14.4 Using Machine Learning to Improve 1-h Probabilistic Low-Level Rotation Forecasts.

Friday, 26 October 2018: 9:45 AM
Pinnacle room (Stoweflake Mountain Resort )
Montgomery L. Flora, Univ. of Oklahoma, CIMMS, NSSL/NOAA, Norman, OK; and C. K. Potvin, P. S. Skinner, and A. McGovern

One focus of the NOAA Warn-on-Forecast (WoF) project is to provide rapid-update probabilistic guidance to human forecasters for short-term (e.g., 0-1 h) tornado forecasts. Tornadoes are unresolvable with current operational models, but convection-allowing ensembles (CAEs) such as the 3-km NSSL Experimental WoF System for Ensembles (NEWS-e) provide forecasts of low-level rotation that may potentially discriminate between tornadic and non-tornadic storms. However, CAE forecasts often contain large errors in storm intensity, timing, and location. Machine learning methods potentially mitigate these errors by leveraging ensemble uncertainty, incorporating multiple model variables, and accounting for forecast bias to produce calibrated probabilistic forecasts.

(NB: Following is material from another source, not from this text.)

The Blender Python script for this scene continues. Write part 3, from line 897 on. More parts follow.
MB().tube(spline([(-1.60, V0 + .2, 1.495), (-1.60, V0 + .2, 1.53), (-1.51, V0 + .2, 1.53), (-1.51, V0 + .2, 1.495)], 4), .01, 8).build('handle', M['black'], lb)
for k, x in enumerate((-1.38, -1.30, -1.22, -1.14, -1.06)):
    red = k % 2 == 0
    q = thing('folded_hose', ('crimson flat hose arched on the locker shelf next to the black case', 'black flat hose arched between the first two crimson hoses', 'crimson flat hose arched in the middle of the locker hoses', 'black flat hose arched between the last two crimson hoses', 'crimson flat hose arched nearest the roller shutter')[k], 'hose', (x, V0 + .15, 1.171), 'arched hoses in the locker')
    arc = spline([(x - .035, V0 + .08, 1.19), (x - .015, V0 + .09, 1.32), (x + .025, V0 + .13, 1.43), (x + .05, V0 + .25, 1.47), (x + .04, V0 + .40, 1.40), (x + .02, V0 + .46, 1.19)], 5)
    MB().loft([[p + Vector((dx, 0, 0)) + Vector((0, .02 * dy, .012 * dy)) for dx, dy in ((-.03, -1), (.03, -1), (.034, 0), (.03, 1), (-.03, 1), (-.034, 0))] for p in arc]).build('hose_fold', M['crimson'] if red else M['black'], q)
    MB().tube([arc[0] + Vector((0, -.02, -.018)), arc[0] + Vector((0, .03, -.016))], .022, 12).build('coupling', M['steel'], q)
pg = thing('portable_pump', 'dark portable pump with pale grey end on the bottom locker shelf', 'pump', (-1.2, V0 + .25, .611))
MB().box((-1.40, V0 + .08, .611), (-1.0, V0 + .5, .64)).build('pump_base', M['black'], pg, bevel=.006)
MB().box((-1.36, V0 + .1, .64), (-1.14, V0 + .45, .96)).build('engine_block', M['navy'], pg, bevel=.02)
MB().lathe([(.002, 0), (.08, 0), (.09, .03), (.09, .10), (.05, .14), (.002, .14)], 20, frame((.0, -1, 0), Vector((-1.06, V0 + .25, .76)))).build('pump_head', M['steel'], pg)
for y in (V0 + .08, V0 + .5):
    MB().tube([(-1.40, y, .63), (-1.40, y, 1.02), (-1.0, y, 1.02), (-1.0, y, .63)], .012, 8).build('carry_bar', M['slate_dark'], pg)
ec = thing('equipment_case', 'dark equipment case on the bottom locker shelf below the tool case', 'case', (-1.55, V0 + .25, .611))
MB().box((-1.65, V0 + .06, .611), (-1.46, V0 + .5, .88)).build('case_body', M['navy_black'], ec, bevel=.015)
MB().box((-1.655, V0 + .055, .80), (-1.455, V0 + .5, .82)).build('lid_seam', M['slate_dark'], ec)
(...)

This study utilizes real-time NEWS-e forecasts generated during the 2016 -2018 NOAA Hazardous Weather Testbed Spring Forecasting Experiments and low-level azimuthal shear analyses from the NSSL Multi-Radar/Multi-Sensor (MRMS) product suite as input data for training various machine learning algorithms to produce calibrated 1-h probabilistic forecasts of low-level rotation. Given that strong low-level rotation occurs infrequently, we are oversampling the grid points within the MRMS azimuthal shear tracks to produce a more balanced dataset, which has been shown to improve machine-learning performance. Given that traditional, grid point verification statistics are limited in rare events, forecasts are evaluated in an object-matching framework following the methodology of Skinner et al. (2018). Results suggest that while machine learning does not always improve upon raw ensemble forecasts, it sometimes substantially increases forecast probabilities in regions of observed low-level rotation that are missed by the uncalibrated probabilities.